‘HET IS MUZIEK OF DE GOOT’
Hij was zestien en raakte verslaafd aan de analoge synthesizer. Sebastiaan Vandevoorde, aka Moonlight Matters, componeert elektronische muziek die heen en weer schiet tussen dromerig en opzwepend. ‘En dat allemaal door die ene nieuwstune op Radio 2.’
Pulstar van Vangelis. Of alleszins een afgeleide ervan. Daarmee begon in de jaren 80 het nieuws op Radio 2. ‘Dat schoot bij mij naar binnen als een raket. Baf. Die ontplofte ergens tussen mijn hart en mijn maag. Ik moest weten wat die klank was, hoe je die kon maken.’ Op de muziekschool waar Vandevoorde in die dagen heen ging, was muziek als een raket niet echt aan de orde. Muziek kabbelde en kuchte er, even beklijvend als de instrumentale slaapliederen die in een grootwarenhuis het koopgedrag moeten stimuleren. Hij leerde er blokfluit spelen en noten lezen, maar nooit voelde hij die stomp in zijn maag. ‘Eigenlijk zat ik de hele tijd op die blokfluit liedjes te verzinnen. Mijn oefeningen maakte ik nooit en dus kreeg ik het etiket lui en ongemotiveerd opgeplakt. Na een half jaar hield ik het voor bekeken.’ Maar van de muziek raakte hij niet meer verlost. Vooral de synthesizer had hem in zijn greep. ‘Al had ik op dat moment geen idee welk instrument dat was, laat staan wat het allemaal kon.’
Ondertussen maakt hij remixes voor heren naar wie hij ooit opkeek. Als deel van het trio achter het dj-ensemble Villa demonteerde hij de belpophit Beats of Love. Maar ook Moby, Gorillaz en Keane pimpte hij op eigen wijze. Nadat Villa begin dit jaar op de klippen liep, ging hij solo met Moonlight Matters. Hij zette zich aan remixes voor Adele, Ellie Goulding en Mark Ronson & Pharrell. Voor de eerste single van Moonlight Matters leent Sharleen Spiteri van Texas dan weer haar stem uit. Het is elektronische muziek met de toppen van de tenen in een bad van uiteenlopende muzikale invloeden.

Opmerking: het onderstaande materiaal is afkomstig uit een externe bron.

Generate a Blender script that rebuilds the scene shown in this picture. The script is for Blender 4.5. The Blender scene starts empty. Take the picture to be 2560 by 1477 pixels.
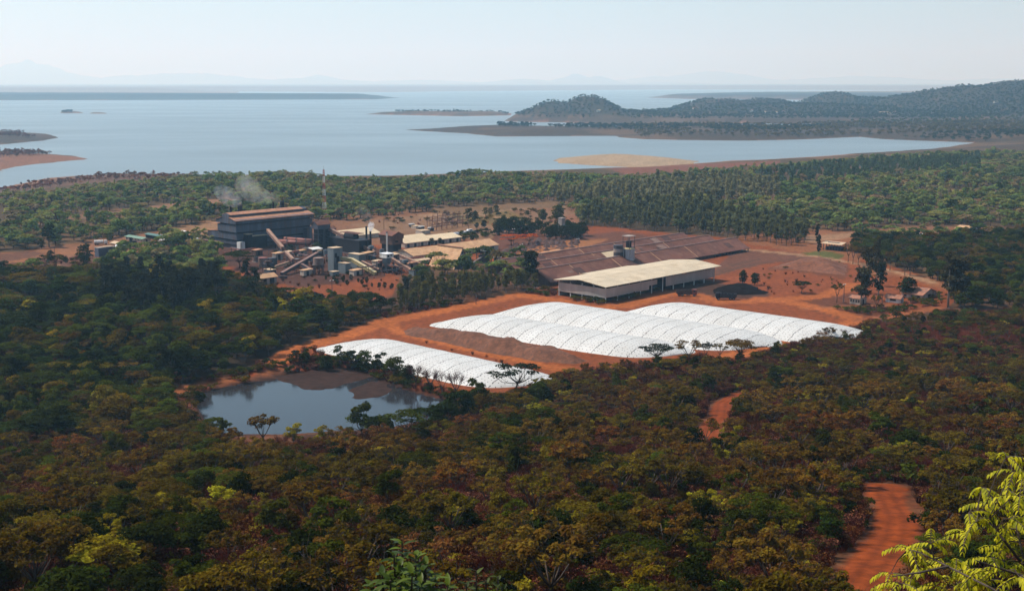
import bpy, math, random
import numpy as np
from mathutils import Vector, Matrix
R = math.radians
scn = bpy.context.scene
col = scn.collection
random.seed(7)
rng = np.random.default_rng(11)

# ---------------------------------------------------------------- camera, sky, sun, exposure
CAM_Z, FPX, PITCH = 90.0, 3100.0, math.atan(533.5 / 3100.0)
cam_d = bpy.data.cameras.new('camera'); cam = bpy.data.objects.new('camera', cam_d); col.objects.link(cam)
cam.location = (0, 0, CAM_Z); cam.rotation_euler = (R(90) - PITCH, 0, 0)
cam_d.sensor_width = 36.0; cam_d.lens = 36.0 * FPX / 2560.0
cam_d.clip_start = 0.3; cam_d.clip_end = 120000
scn.camera = cam
SUN_AZ, SUN_EL = R(-74), R(56)
world = bpy.data.worlds.new('World'); scn.world = world; world.use_nodes = True
wn = world.node_tree; bg = wn.nodes['Background']
sky = wn.nodes.new('ShaderNodeTexSky'); sky.sky_type = 'NISHITA'; sky.sun_disc = False
sky.sun_elevation = SUN_EL; sky.sun_rotation = SUN_AZ % (2 * math.pi)
sky.air_density = 1.0; sky.dust_density = 2.0; sky.ozone_density = 1.5; sky.altitude = 500
tn = wn.nodes.new('ShaderNodeMixRGB'); tn.blend_type = 'MULTIPLY'; tn.inputs[0].default_value = 1; tn.inputs[2].default_value = (.88, .97, .94, 1)
wn.links.new(sky.outputs[0], tn.inputs[1]); wn.links.new(tn.outputs[0], bg.inputs[0]); bg.inputs[1].default_value = 0.10
sun_d = bpy.data.lights.new('sun', 'SUN'); sun_d.energy = 3.6; sun_d.angle = R(0.5); sun_d.color = (1.0, 0.97, 0.93)
sun = bpy.data.objects.new('sun', sun_d); col.objects.link(sun)
sdir = Vector((math.sin(SUN_AZ) * math.cos(SUN_EL), math.cos(SUN_AZ) * math.cos(SUN_EL), math.sin(SUN_EL)))
sun.rotation_euler = sdir.to_track_quat('Z', 'Y').to_euler(); sun.location = (0, 0, 300)
vs = scn.view_settings; vs.view_transform = 'Standard'; vs.look = 'None'; vs.gamma = 1; vs.exposure = 0.66
scn.render.engine = 'CYCLES'
cy = scn.cycles
cy.max_bounces = 6; cy.diffuse_bounces = 3; cy.glossy_bounces = 2; cy.transmission_bounces = 3; cy.volume_bounces = 2
cy.transparent_max_bounces = 8; cy.use_denoising = True; cy.denoiser = 'OPENIMAGEDENOISE'; cy.denoising_input_passes = 'RGB_ALBEDO_NORMAL'; cy.denoising_prefilter = 'ACCURATE'; cy.caustics_reflective = False; cy.caustics_refractive = False
cy.sample_clamp_indirect = 4.0

# ---------------------------------------------------------------- photo pixel -> point in the place
CP, SP = math.cos(PITCH), math.sin(PITCH)
def ray(u, v):
    dx = (u - 1280) / FPX; dy = (738.5 - v) / FPX
    return np.array((dx, CP + dy * SP, -SP + dy * CP))
def P(u, v, z=0.0):
    d = ray(u, v); t = (z - CAM_Z) / d[2]
    return Vector((d[0] * t, d[1] * t, z))
def Pd(u, v, dist):
    d = ray(u, v); d = d / np.linalg.norm(d) * dist
    return Vector((d[0], d[1], CAM_Z + d[2]))
def to_px(x, y, z):
    zc = np.asarray(z) - CAM_Z
    f = np.asarray(y) * CP - zc * SP; up = np.asarray(y) * SP + zc * CP
    f = np.maximum(f, 1e-3)
    return 1280 + FPX * np.asarray(x) / f, 738.5 - FPX * up / f

# ---------------------------------------------------------------- numpy helpers
def hash2(ix, iy, s):
    n = (ix.astype(np.int64) * 374761393 + iy.astype(np.int64) * 668265263 + s * 974711) & 0x7fffffff
    n = ((n ^ (n >> 13)) * 1274126177) & 0x7fffffff
    return ((n ^ (n >> 16)) & 0xffff) / 65535.0
def vnoise(x, y, s=0):
    ix = np.floor(x); iy = np.floor(y); fx = x - ix; fy = y - iy
    fx = fx * fx * (3 - 2 * fx); fy = fy * fy * (3 - 2 * fy)
    a = hash2(ix, iy, s); b = hash2(ix + 1, iy, s); c = hash2(ix, iy + 1, s); d = hash2(ix + 1, iy + 1, s)
    return (a * (1 - fx) + b * fx) * (1 - fy) + (c * (1 - fx) + d * fx) * fy
def fbm(x, y, s=0, o=4):
    r = 0; a = .5; t = 0
    for k in range(o):
        r = r + a * vnoise(x, y, s + k * 17); t += a; a *= .5; x = x * 2.03; y = y * 2.03
    return r / t
def inside(px, py, poly):
    c = np.zeros(px.shape, bool); n = len(poly)
    for i in range(n):
        x0, y0 = poly[i]; x1, y1 = poly[(i + 1) % n]
        if y0 == y1: continue
        k = ((y0 > py) != (y1 > py)) & (px < (x1 - x0) * (py - y0) / (y1 - y0) + x0)
        c ^= k
    return c
def edge_dist(px, py, poly, closed=True):
    d = np.full(px.shape, 1e18); n = len(poly)
    for i in range(n if closed else n - 1):
        x0, y0 = poly[i]; x1, y1 = poly[(i + 1) % n]
        ex, ey = x1 - x0, y1 - y0; L = ex * ex + ey * ey + 1e-9
        t = np.clip(((px - x0) * ex + (py - y0) * ey) / L, 0, 1)
        d = np.minimum(d, (px - x0 - t * ex) ** 2 + (py - y0 - t * ey) ** 2)
    return np.sqrt(d)
def sstep(a, b, x):
    t = np.clip((x - a) / (b - a), 0, 1); return t * t * (3 - 2 * t)
def wpoly(pts, z): return [tuple(P(u, v, z)[:2]) for u, v in pts]

# ---------------------------------------------------------------- tags and mesh builder
def tag(o, label=None, cat=None, group=None, kind=None):
    if label: o['label'] = label
    if cat: o['category'] = cat
    if group: o['group'] = group
    if kind: o['kind'] = kind
    return o
def empty(name, loc, rz=0, label=None, cat=None, group=None):
    o = bpy.data.objects.new(name, None); col.objects.link(o); o.location = loc; o.rotation_euler = (0, 0, rz)
    o.empty_display_size = .3
    return tag(o, label, cat, group)
class MB:
    def __init__(s): s.v = []; s.f = []; s.m = []; s.uv = None
    def poly(s, pts, m=0):
        i = len(s.v); s.v += [tuple(p) for p in pts]; s.f.append(tuple(range(i, i + len(pts)))); s.m.append(m)
    def box(s, x0, x1, y0, y1, z0, z1, m=0):
        i = len(s.v)
        s.v += [(x0,y0,z0),(x1,y0,z0),(x1,y1,z0),(x0,y1,z0),(x0,y0,z1),(x1,y0,z1),(x1,y1,z1),(x0,y1,z1)]
        for q in ((0,3,2,1),(4,5,6,7),(0,1,5,4),(1,2,6,5),(2,3,7,6),(3,0,4,7)):
            s.f.append(tuple(i + k for k in q)); s.m.append(m)
        return s
    def prism(s, prof, x0, x1, m=0, axis='x'):      # profile of (y,z) pushed along x, or of (x,z) pushed along y
        i = len(s.v); n = len(prof)
        for t in (x0, x1):
            s.v += [((t, a, b) if axis == 'x' else (a, t, b)) for a, b in prof]
        s.f.append(tuple(range(i, i + n))); s.m.append(m)
        s.f.append(tuple(range(i + 2 * n - 1, i + n - 1, -1))); s.m.append(m)
        for k in range(n):
            s.f.append((i + k, i + n + k, i + n + (k + 1) % n, i + (k + 1) % n)); s.m.append(m)
        return s
    def tube(s, pts, rad, n=6, m=0, cap=True):
        pts = [Vector(p) for p in pts]
        rad = rad if isinstance(rad, (list, tuple)) else [rad] * len(pts)
        i = len(s.v)
        for k, p in enumerate(pts):
            t = (pts[min(k + 1, len(pts) - 1)] - pts[max(k - 1, 0)]).normalized()
            a = t.orthogonal().normalized() if abs(t.z) > .9 else Vector((0, 0, 1)).cross(t).normalized()
            b = t.cross(a)
            for j in range(n):
                w = 2 * math.pi * (j + .5) / n
                s.v.append(tuple(p + (a * math.cos(w) + b * math.sin(w)) * rad[k]))
        for k in range(len(pts) - 1):
            for j in range(n):
                s.f.append((i + k*n + j, i + k*n + (j+1) % n, i + (k+1)*n + (j+1) % n, i + (k+1)*n + j)); s.m.append(m)
        if cap:
            s.f.append(tuple(i + j for j in range(n))[::-1]); s.m.append(m)
            e = i + (len(pts) - 1) * n; s.f.append(tuple(e + j for j in range(n))); s.m.append(m)
        return s
    def cyl(s, x, y, z0, z1, r, n=12, m=0, r1=None):
        return s.tube([(x, y, z0), (x, y, z1)], [r, r if r1 is None else r1], n, m)
    def beam(s, p, q, w, h, m=0):                   # rectangular bar from p to q, w across, h upright
        p = Vector(p); q = Vector(q); t = (q - p).normalized()
        a = Vector((0, 0, 1)).cross(t)
        a = a.normalized() if a.length > 1e-4 else Vector((1, 0, 0))
        b = t.cross(a)
        i = len(s.v)
        for c in (p, q):
            for sx, sy in ((-1,-1),(1,-1),(1,1),(-1,1)): s.v.append(tuple(c + a * (sx * w / 2) + b * (sy * h / 2)))
        for qd in ((0,1,2,3),(7,6,5,4),(0,4,5,1),(1,5,6,2),(2,6,7,3),(3,7,4,0)):
            s.f.append(tuple(i + k for k in qd)); s.m.append(m)
        return s
    def build(s, name, mats, parent=None, smooth=False):
        me = bpy.data.meshes.new(name); me.from_pydata(s.v, [], s.f)
        for mt in (mats if isinstance(mats, (list, tuple)) else [mats]): me.materials.append(mt)
        if any(s.m): me.polygons.foreach_set('material_index', s.m)
        if s.uv:
            l = me.uv_layers.new(name='UVMap'); l.data.foreach_set('uv', [c for f in s.f for k in f for c in s.uv[k]])
        if smooth: me.polygons.foreach_set('use_smooth', [True] * len(me.polygons))
        me.validate(); me.update()
        o = bpy.data.objects.new(name, me); col.objects.link(o)
        if parent: o.parent = parent
        return o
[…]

Zijn moeder zat hevig aan de soul, zijn vader spoelde zijn oren met klassieke muziek en zijn nonkels flirtten als occasionele dj’s met disco. Vandevoorde voegde er de obsessie voor de vintage synth aan toe. ‘Na de uppercut van Pulstar, volgden Homework van Daft Punk, de eerste van de Chemical Brothers, Moby. Dat waren openbaringen. De sound was messcherp, fris en tegelijkertijd loeihard. Ik ben me toen letterlijk in de muziek beginnen in te graven. Vijf, zes jaar lang ben ik nauwelijks mijn kamer uitgeweest. In het begin had ik nog geen eigen computer, maar Tony – een kotgenoot – wel. Hij zat diep in de italo disco. Orgue Electronique, Danny Wolfers van Legowelt, die dingen. Ik zoog dat allemaal op. Als hij naar de les was, zat ik aan zijn computer muziek te maken. Als hij lag te slapen, zat ik aan zijn computer muziek te maken. Als hij even naar de bakker was, zat ik aan zijn computer muziek te maken. Tot hij het beu was en ik voor mijn eigen computer gespaard heb.’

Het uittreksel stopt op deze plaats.